* [Short exercise]: Write the material out again exactly.

* [Items]:

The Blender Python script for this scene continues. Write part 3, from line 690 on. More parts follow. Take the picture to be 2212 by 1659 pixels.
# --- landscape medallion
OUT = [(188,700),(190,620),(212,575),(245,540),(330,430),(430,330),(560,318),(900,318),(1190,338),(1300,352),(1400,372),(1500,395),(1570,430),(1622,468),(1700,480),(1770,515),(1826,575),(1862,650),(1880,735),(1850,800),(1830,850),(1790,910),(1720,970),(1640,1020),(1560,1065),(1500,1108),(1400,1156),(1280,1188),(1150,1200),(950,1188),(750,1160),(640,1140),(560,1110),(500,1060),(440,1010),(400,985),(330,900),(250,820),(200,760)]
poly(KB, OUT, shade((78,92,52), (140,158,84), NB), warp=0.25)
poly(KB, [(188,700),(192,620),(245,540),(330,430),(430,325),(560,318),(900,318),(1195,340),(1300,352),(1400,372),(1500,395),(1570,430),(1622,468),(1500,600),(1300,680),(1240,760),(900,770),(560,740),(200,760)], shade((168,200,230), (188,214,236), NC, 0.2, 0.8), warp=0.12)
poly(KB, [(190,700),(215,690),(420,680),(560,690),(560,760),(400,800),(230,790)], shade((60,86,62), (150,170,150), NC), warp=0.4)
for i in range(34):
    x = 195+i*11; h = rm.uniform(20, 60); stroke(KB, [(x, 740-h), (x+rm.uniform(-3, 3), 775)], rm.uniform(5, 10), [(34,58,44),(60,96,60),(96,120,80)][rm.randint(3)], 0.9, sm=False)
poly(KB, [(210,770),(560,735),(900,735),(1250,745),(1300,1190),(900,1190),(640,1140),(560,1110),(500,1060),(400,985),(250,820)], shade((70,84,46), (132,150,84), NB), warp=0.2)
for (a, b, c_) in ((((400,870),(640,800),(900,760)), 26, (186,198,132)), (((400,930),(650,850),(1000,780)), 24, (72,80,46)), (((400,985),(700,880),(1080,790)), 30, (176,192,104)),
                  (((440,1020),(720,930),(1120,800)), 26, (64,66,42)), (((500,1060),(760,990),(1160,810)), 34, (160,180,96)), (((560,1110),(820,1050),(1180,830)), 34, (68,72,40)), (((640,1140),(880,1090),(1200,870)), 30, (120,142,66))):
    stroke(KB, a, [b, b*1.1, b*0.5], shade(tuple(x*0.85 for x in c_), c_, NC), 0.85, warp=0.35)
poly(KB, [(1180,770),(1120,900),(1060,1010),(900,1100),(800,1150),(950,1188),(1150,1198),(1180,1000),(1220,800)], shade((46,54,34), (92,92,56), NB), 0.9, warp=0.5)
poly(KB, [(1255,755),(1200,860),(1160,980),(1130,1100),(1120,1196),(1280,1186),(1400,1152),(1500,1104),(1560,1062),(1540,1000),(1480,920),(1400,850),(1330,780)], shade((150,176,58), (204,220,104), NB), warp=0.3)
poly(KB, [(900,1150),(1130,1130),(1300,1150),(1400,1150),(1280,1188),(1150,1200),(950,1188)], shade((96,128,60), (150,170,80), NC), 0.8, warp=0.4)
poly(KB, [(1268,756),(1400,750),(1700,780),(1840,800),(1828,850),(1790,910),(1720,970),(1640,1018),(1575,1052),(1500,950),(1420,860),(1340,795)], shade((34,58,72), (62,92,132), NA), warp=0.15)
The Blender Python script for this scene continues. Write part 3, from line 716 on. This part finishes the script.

* [The output]:
The Blender Python script for this scene continues. Write part 3, from line 690 on. More parts follow. Take the picture to be 2212 by 1659 pixels.
# --- landscape medallion
OUT = [(188,700),(190,620),(212,575),(245,540),(330,430),(430,330),(560,318),(900,318),(1190,338),(1300,352),(1400,372),(1500,395),(1570,430),(1622,468),(1700,480),(1770,515),(1826,575),(1862,650),(1880,735),(1850,800),(1830,850),(1790,910),(1720,970),(1640,1020),(1560,1065),(1500,1108),(1400,1156),(1280,1188),(1150,1200),(950,1188),(750,1160),(640,1140),(560,1110),(500,1060),(440,1010),(400,985),(330,900),(250,820),(200,760)]
poly(KB, OUT, shade((78,92,52), (140,158,84), NB), warp=0.25)
poly(KB, [(188,700),(192,620),(245,540),(330,430),(430,325),(560,318),(900,318),(1195,340),(1300,352),(1400,372),(1500,395),(1570,430),(1622,468),(1500,600),(1300,680),(1240,760),(900,770),(560,740),(200,760)], shade((168,200,230), (188,214,236), NC, 0.2, 0.8), warp=0.12)
poly(KB, [(190,700),(215,690),(420,680),(560,690),(560,760),(400,800),(230,790)], shade((60,86,62), (150,170,150), NC), warp=0.4)
for i in range(34):
    x = 195+i*11; h = rm.uniform(20, 60); stroke(KB, [(x, 740-h), (x+rm.uniform(-3, 3), 775)], rm.uniform(5, 10), [(34,58,44),(60,96,60),(96,120,80)][rm.randint(3)], 0.9, sm=False)
poly(KB, [(210,770),(560,735),(900,735),(1250,745),(1300,1190),(900,1190),(640,1140),(560,1110),(500,1060),(400,985),(250,820)], shade((70,84,46), (132,150,84), NB), warp=0.2)
for (a, b, c_) in ((((400,870),(640,800),(900,760)), 26, (186,198,132)), (((400,930),(650,850),(1000,780)), 24, (72,80,46)), (((400,985),(700,880),(1080,790)), 30, (176,192,104)),
                  (((440,1020),(720,930),(1120,800)), 26, (64,66,42)), (((500,1060),(760,990),(1160,810)), 34, (160,180,96)), (((560,1110),(820,1050),(1180,830)), 34, (68,72,40)), (((640,1140),(880,1090),(1200,870)), 30, (120,142,66))):
    stroke(KB, a, [b, b*1.1, b*0.5], shade(tuple(x*0.85 for x in c_), c_, NC), 0.85, warp=0.35)
poly(KB, [(1180,770),(1120,900),(1060,1010),(900,1100),(800,1150),(950,1188),(1150,1198),(1180,1000),(1220,800)], shade((46,54,34), (92,92,56), NB), 0.9, warp=0.5)
poly(KB, [(1255,755),(1200,860),(1160,980),(1130,1100),(1120,1196),(1280,1186),(1400,1152),(1500,1104),(1560,1062),(1540,1000),(1480,920),(1400,850),(1330,780)], shade((150,176,58), (204,220,104), NB), warp=0.3)
poly(KB, [(900,1150),(1130,1130),(1300,1150),(1400,1150),(1280,1188),(1150,1200),(950,1188)], shade((96,128,60), (150,170,80), NC), 0.8, warp=0.4)
poly(KB, [(1268,756),(1400,750),(1700,780),(1840,800),(1828,850),(1790,910),(1720,970),(1640,1018),(1575,1052),(1500,950),(1420,860),(1340,795)], shade((34,58,72), (62,92,132), NA), warp=0.15)
The Blender Python script for this scene continues. Write part 3, from line 716 on. This part finishes the script.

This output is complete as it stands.